I say dam the rivers, mine the mountains, pump oil, and generate the power to dry clothes in the secrecy and sanctity of Laundromats and our homes.  Am I thus saved?  "No."   Only a double X can pound them on a rock at the side of a stream, fling them over a bush, and have them come out clean and wrinkle free.   A double X pins clothes precisely, deftly, with little effort.  A half breed Y can do no right.  I am cursed.  Not only can I not successfully hang laundry on a line to dry, I have less chance with laundry already dry.  I throw it in a basket for transport.  "No."  A garbage bag?  "No."  Hang it on the spot -- on hangars?  "No!"  Lightly fold it?  "Are you insane?"  I have now crossed the line.  I have devolved into some pre-cloth form of life that lives on the fibers of cotton and wool, desecrating and destroying all that has made us great.  I am unnecessary.  Yet I try.
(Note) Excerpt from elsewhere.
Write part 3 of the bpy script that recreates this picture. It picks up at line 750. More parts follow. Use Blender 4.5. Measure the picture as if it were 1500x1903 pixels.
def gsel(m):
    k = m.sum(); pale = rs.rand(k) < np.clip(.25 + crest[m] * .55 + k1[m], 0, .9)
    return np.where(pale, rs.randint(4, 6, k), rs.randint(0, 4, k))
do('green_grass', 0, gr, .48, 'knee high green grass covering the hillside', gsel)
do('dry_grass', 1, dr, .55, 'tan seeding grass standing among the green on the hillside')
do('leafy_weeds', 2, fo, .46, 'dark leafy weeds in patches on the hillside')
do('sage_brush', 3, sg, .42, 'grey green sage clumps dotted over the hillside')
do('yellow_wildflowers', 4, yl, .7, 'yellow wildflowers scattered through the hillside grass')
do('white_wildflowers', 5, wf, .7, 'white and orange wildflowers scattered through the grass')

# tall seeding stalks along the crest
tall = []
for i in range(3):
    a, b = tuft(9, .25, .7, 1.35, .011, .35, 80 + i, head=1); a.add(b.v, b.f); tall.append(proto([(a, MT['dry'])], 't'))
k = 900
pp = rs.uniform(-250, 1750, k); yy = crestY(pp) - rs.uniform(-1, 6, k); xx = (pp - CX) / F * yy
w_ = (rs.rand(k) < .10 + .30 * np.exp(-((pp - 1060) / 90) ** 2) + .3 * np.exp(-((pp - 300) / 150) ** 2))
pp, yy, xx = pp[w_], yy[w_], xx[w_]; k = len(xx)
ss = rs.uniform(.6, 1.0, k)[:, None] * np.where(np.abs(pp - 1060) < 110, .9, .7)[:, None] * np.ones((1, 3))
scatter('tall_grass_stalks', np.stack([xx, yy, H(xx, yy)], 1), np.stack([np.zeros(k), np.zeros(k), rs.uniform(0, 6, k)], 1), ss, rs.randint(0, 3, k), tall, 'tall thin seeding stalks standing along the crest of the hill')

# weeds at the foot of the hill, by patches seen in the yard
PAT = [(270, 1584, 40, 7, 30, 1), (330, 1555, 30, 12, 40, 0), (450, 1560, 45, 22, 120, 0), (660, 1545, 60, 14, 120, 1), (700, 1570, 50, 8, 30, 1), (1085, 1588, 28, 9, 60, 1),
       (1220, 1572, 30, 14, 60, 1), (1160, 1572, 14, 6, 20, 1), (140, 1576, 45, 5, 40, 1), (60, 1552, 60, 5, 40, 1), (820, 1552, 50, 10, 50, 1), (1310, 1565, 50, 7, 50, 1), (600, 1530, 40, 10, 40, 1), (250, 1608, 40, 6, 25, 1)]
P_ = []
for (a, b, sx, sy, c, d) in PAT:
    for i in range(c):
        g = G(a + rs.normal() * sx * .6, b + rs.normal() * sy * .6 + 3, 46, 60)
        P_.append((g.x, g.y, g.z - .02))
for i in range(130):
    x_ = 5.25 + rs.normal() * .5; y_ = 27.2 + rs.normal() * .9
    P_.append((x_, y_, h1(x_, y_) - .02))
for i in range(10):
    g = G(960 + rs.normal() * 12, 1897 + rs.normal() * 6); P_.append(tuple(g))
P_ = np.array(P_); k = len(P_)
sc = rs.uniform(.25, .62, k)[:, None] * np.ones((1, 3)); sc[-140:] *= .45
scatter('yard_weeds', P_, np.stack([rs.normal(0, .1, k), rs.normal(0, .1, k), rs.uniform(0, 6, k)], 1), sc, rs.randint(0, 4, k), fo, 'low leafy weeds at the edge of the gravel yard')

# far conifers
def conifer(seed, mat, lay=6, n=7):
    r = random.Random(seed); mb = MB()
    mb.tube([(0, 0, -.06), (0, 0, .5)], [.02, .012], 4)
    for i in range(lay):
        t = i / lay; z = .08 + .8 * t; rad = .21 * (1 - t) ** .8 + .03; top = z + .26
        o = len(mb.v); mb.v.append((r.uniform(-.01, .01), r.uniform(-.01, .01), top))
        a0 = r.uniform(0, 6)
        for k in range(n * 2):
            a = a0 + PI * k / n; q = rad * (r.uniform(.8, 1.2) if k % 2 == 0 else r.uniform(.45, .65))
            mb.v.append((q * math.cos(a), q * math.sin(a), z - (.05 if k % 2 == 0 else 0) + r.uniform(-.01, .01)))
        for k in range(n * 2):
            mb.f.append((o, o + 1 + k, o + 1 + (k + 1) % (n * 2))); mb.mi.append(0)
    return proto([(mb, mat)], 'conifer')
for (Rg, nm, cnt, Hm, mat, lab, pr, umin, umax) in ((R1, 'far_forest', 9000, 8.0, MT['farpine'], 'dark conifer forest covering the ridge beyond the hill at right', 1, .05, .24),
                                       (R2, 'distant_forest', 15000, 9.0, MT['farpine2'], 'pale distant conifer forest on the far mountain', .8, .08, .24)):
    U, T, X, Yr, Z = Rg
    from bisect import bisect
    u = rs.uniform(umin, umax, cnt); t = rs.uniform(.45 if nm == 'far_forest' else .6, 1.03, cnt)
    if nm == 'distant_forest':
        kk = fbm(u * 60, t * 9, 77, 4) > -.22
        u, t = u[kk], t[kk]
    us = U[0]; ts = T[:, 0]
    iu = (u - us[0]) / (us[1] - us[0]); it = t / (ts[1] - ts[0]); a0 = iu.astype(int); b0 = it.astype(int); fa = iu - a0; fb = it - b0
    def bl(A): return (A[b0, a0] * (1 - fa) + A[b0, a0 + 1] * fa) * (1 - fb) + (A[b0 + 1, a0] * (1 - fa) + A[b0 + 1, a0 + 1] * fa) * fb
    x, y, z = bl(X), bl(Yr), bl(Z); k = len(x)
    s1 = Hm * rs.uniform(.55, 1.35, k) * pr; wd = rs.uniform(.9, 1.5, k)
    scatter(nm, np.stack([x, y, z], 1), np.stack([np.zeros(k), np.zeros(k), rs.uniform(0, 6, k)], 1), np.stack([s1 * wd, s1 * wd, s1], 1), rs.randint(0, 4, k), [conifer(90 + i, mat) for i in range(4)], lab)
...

Most Y's believe we are a nation of highly evolved beings and insist we stop hanging laundry at all --  in private, in public, certainly not from the balconies of condos.   Millions of dollars are made exploiting this fact.  Curious chemicals, mysterious materials, unknown substances, the odd fragrance,  none of it can help.   No machine, no amount of duplicity, will work.  Once I don a shirt that has been under my tutelage the best I can hope for is silence, a tacit silence that begs the question "Why do men even attempt to dry laundry?"

Yet I try.  The alternative is composting it.